Film: ‘Snatched’ script should have been bound, gagged...

An unfortunate misstep by Amy Shumer.|

James Wright’s poem “Lying in a Hammock at William Duffy’s Farm in Pine Island, Minnesota” concludes with the line, “I have wasted my life,” a phrase that is repeated by a character in the film “Snatched.” After finishing this excruciating movie, you will have wasted 97 minutes of your own life but just remind yourself, as the evening darkens and comes on, at least you haven’t yet wasted the whole thing.

While there’s little sympathy for Amy Schumer for selecting this vehicle, you pity Goldie Hawn-star of “Shampoo” and “Overboard”!-for attempting a comeback after a 15-year hiatus with this extremely weak material.

Schumer plays Emily, a young woman who suffers a parade of degradation in the opening scenes, losing her retail job and hipster boyfriend in the same day. With a vacation to Ecuador planned and no friends or lovers to speak of, Emily turns to her mom (Hawn’s Linda) to accompany her.

Linda is a bare sketch of an overprotective den mother, screeching at Emily, “I’m calling you for computer help,” and cohabitating with her other offspring, Jeffrey (Ike Barinholtz), a one-note, Dwight Schrutian shut-in. She is unwilling to give up her romance novels in suburbia until Emily emphasizes that her plane tickets are non-refundable, the ultimate trump card for fretful parents.

Thus, the pair travels to Ecuador, shown only as a pan-South American mixture of screen stereotypes-there are empty beaches with crashing waves, heavily-accented hotel staff, kids playing soccer on dirt fields and, of course, the threat of kidnapping by drug cartels around every street corner outside the resort.

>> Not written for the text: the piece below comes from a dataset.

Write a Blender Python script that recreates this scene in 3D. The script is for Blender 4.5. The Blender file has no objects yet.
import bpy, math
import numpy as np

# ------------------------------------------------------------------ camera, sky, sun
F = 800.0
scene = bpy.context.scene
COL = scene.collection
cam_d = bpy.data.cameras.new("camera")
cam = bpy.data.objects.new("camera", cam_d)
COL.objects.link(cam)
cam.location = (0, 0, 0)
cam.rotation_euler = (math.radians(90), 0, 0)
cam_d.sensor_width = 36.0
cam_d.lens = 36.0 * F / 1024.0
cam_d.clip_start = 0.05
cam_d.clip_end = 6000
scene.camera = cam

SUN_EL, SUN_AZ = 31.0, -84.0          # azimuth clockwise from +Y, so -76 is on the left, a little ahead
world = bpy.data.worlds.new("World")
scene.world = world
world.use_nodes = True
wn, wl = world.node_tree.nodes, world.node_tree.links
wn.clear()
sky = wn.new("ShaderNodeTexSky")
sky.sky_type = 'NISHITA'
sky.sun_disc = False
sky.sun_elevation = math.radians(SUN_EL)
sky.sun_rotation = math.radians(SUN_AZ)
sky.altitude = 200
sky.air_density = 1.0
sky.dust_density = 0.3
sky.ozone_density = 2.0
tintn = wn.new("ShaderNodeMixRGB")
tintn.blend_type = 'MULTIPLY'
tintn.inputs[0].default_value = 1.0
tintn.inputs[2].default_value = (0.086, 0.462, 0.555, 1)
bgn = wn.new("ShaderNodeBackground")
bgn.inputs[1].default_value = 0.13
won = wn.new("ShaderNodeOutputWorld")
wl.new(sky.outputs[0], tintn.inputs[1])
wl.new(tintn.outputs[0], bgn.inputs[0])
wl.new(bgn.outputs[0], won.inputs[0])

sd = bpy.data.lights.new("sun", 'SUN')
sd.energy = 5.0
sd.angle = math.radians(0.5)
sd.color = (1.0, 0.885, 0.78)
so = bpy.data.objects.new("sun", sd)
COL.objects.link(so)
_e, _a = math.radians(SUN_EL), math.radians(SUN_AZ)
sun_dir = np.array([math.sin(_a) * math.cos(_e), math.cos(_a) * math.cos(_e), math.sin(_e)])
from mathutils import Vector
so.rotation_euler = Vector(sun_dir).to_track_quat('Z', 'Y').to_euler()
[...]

Between dull gags about rape whistles and wearing too much sunscreen, mother and daughter meet another cautious couple: Ruth (Wanda Sykes) and Barb (Joan Cusack). Ruth talks a blue streak about the threat of abduction while Barb says nothing, because her tongue has been cut out. It must be that Cusack-again, the wasted comedic talent-decided her character was a mute as a defense mechanism against speaking any of the leaden lines provided by screenwriter Katie Dippold. After the flat “Ghostbusters,” there is a growing body of evidence that suggests Dippold’s main flaw as a comedy writer is that she isn’t funny.

Regretfully, the show must go on, so our heroine falls in with a dark and stormy stranger, James (Tom Bateman), who does indeed hand Emily and her petrified mother over to the kidnapper Morgado (Óscar Jaenada), a deeply silly cartel honcho who dresses in leftover costumes from “The Sopranos.”

Lowbrow hijinks ensue as Dippold and Schumer flail about for any potentially funny gags to earn their R rating. At a certain point in their mindless grasping for zany fun, they decide tapeworms are hilarious and make the most extensive scene of all time about evicting an oral tapeworm.

The most worthwhile part of the film is observing the constant, impressive work done to keep Schumer and Hawn’s hair matching exactly, via implausible jungle blowouts (Hawn’s lion’s mane is perhaps motivated by her longtime partner Kurt Russell’s luscious locks in “Guardians of the Galaxy Vol. 2”). One can squint and imagine that perhaps the two women had a fun time in their trailers between scenes as their coifs were re-volumized.

Director Jonathan Levine has made a film so hacked together and dull for Schumer that it makes you cry out for a below average Melissa McCarthy vehicle-where have you gone “Identity Thief” or “The Boss”?

More than anything else, “Snatched” resembles a violent and grating family bonding retreat that goes on until you’re so exhausted that you’ll say anything to tap out and go home.